Come ho scritto, appare più ragionevole e concretamente fattibile, sviluppare in tempi brevi la costruzione di una resilienza locale che significa iniziare da subito a ridisegnare i flussi di energia e di materia che caratterizzano ciascun territorio secondo una logica “carbon neutral” e di economia circolare, riducendo rapidamente le emissioni climalteranti e organizzando in loco (e non in mega impianti) la produzione di energia rinnovabile e la fornitura di servizi, sviluppando una forte agricoltura locale stagionale e non monocolturale, investendo in progetti di conservazione della biodiversità e degli ecosistemi.
Piuttosto che lasciare che qualcuno provveda per noi, in questo caso si tratta di operare direttamente e non per delega, in modo orizzontale e non verticale (verticistico), affinché diminuisca progressivamente non solo la pressione che esercitiamo su tutte le risorse del pianeta ma anche la concentrazione di denaro e di poteri che attualmente fanno sì che il 99% della ricchezza globale sia posta nelle mani dell’1% dei nostri concittadini.
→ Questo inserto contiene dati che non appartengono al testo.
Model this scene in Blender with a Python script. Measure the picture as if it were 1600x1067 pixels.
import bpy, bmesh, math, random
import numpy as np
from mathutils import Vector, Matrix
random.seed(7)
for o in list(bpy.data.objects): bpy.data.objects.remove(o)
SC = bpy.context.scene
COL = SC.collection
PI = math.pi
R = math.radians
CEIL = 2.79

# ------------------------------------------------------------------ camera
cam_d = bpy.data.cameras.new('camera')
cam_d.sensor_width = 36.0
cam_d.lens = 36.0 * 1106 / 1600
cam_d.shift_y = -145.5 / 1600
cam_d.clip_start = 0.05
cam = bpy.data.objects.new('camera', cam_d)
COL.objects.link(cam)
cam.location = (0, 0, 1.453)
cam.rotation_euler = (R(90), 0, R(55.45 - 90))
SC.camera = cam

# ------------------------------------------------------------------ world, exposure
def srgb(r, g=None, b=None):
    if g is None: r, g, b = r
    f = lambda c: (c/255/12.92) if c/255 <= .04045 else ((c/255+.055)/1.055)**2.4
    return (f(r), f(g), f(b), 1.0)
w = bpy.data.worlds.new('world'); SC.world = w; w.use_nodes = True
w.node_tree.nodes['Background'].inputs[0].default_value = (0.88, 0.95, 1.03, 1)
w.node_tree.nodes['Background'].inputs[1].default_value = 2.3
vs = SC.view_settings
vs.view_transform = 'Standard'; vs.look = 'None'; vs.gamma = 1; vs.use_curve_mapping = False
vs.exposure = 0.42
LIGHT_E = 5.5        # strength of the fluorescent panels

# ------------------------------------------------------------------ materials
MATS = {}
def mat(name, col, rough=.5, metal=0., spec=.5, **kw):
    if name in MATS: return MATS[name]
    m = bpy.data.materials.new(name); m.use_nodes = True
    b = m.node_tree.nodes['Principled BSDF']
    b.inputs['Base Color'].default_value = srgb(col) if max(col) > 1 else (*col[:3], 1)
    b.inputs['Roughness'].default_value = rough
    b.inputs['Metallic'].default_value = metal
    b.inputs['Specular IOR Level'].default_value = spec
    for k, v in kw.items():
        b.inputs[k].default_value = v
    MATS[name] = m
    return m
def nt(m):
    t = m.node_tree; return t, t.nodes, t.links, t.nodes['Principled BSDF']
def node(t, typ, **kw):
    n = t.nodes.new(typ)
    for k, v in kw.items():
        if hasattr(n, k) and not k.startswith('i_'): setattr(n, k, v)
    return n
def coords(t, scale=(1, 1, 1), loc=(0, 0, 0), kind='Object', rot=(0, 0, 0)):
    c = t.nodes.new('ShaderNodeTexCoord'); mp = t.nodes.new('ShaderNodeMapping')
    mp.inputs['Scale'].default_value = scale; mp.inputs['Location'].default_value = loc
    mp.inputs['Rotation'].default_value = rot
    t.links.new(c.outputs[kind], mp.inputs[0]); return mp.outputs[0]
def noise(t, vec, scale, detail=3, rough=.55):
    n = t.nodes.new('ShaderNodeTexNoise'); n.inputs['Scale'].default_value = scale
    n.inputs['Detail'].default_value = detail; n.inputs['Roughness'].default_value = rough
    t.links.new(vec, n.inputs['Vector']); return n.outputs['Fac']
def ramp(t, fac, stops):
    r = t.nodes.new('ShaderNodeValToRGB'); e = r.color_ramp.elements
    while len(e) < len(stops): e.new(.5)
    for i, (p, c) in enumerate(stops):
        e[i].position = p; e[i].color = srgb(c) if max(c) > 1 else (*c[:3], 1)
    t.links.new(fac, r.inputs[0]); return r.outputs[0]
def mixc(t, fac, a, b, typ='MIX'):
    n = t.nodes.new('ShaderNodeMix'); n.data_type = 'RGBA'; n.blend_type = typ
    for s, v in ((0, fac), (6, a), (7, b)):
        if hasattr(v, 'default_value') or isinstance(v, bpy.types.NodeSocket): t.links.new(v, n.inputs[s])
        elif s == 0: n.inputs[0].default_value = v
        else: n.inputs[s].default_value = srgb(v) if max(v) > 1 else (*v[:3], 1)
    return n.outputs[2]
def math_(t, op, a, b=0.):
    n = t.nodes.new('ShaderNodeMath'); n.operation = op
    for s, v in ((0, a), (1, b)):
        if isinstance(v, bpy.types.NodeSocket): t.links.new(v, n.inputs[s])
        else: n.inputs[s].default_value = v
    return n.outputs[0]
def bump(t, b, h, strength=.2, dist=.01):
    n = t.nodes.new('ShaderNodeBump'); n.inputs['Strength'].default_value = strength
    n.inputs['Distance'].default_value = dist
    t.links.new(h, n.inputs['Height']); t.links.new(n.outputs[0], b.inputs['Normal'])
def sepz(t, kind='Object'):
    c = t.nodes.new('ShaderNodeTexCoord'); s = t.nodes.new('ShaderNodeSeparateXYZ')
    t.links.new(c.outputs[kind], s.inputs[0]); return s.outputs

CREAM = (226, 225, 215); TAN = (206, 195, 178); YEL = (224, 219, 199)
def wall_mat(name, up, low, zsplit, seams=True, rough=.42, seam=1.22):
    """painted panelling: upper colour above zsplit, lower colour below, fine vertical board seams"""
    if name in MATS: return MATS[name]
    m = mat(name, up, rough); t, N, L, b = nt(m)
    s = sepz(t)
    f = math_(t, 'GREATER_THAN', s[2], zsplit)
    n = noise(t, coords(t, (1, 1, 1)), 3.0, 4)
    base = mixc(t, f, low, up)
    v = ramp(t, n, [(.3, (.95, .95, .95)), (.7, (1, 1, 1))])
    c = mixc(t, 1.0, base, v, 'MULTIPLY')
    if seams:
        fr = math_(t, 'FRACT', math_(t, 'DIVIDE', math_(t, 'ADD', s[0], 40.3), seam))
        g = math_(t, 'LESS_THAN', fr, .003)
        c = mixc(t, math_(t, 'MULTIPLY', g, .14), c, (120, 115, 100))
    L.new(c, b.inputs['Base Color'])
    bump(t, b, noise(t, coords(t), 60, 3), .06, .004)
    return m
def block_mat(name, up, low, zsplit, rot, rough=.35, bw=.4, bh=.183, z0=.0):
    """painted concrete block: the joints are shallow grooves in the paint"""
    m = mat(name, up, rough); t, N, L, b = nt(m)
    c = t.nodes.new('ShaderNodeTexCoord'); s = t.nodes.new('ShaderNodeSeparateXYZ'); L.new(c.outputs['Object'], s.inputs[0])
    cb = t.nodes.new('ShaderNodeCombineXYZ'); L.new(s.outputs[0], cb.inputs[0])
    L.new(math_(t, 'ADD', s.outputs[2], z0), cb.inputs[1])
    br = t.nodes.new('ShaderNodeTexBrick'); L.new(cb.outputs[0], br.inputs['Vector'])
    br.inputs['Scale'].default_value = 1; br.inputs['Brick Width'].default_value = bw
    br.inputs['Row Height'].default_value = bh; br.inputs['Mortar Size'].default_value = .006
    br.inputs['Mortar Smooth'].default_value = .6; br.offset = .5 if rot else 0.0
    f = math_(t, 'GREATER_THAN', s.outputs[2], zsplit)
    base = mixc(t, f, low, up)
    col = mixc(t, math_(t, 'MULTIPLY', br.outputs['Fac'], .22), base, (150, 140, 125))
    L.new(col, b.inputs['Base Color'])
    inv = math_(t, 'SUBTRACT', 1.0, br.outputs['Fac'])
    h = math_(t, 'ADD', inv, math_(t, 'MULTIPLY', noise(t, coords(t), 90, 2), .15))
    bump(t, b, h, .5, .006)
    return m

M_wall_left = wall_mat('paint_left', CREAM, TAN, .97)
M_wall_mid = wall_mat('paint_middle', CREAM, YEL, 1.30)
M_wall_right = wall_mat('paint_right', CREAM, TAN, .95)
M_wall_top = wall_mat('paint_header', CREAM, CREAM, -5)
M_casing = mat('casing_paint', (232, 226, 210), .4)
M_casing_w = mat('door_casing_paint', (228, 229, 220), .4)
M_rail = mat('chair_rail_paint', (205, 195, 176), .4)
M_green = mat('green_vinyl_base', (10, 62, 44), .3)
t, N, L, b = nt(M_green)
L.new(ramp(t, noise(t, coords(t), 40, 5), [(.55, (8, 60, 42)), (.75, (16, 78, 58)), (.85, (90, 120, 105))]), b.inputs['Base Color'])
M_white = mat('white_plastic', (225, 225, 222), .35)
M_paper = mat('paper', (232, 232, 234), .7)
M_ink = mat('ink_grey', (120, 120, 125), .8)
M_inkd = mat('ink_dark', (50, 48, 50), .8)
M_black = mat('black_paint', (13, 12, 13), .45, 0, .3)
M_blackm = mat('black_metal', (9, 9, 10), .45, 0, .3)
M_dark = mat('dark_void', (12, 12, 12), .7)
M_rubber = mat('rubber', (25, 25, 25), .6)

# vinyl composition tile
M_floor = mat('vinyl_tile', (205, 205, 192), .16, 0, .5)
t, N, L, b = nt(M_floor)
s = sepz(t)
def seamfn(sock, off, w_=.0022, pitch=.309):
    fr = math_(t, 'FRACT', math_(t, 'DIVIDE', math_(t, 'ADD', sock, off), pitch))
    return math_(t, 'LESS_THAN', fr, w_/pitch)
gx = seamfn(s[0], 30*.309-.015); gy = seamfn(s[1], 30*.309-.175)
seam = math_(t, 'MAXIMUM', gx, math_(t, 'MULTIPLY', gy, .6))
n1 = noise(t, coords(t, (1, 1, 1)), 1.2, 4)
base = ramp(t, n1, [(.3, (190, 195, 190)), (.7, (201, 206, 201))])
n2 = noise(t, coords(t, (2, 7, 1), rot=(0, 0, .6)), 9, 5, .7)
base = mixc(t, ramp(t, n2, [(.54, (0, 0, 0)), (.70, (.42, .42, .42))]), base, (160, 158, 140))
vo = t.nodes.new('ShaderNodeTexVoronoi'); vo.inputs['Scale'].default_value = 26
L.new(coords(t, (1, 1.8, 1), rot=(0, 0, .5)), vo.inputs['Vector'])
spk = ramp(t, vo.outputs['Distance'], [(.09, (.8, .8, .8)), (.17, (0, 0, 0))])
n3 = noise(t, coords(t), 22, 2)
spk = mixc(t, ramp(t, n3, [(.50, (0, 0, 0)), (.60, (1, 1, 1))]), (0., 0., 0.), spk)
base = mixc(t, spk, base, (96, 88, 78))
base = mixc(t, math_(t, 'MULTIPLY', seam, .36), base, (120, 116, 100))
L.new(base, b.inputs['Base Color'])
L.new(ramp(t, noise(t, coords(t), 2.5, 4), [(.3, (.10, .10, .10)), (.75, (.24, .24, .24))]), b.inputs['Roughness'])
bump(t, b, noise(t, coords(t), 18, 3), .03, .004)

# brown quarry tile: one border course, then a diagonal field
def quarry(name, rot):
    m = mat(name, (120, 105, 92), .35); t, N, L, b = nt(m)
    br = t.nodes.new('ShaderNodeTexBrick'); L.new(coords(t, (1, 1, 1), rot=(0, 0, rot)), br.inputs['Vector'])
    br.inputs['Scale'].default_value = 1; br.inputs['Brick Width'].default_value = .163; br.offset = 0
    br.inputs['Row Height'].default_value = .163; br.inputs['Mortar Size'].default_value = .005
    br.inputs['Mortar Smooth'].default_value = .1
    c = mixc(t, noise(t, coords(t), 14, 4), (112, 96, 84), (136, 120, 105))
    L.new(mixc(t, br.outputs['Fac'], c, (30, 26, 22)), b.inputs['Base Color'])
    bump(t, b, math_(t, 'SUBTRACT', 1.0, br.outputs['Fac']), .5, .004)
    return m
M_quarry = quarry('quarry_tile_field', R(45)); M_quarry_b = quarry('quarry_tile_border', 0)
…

Per ottenere risultati tangibili è dunque fondamentale comprendere che dovremo fare con meno e fare bene e che non dobbiamo avere paura nel pronunciare il termine -decrescita- in quanto la cosidetta “crescita economica e materiale”, evidentemente risulta ormai appannaggio dei soliti noti e, come tra gli altri spiega molto bene Tim Jackson nel suo “Prosperità senza crescita”, nel provocare alti costi sociali non contribuisce più al “sentirsi bene delle persone”.
A partire dalle singole comunità territoriali, è allora indispensabile riorganizzare il sistema economico e sociale puntando dritto verso un modello ecologico autenticamente sostenibile, inclusivo, equo e stazionario, un modello che si sta già sperimentando con varie modalità in realtà rurali e urbane di tutti continenti e che probabilmente può permetterci di affrontare in modo intelligente la transizione che ci attende.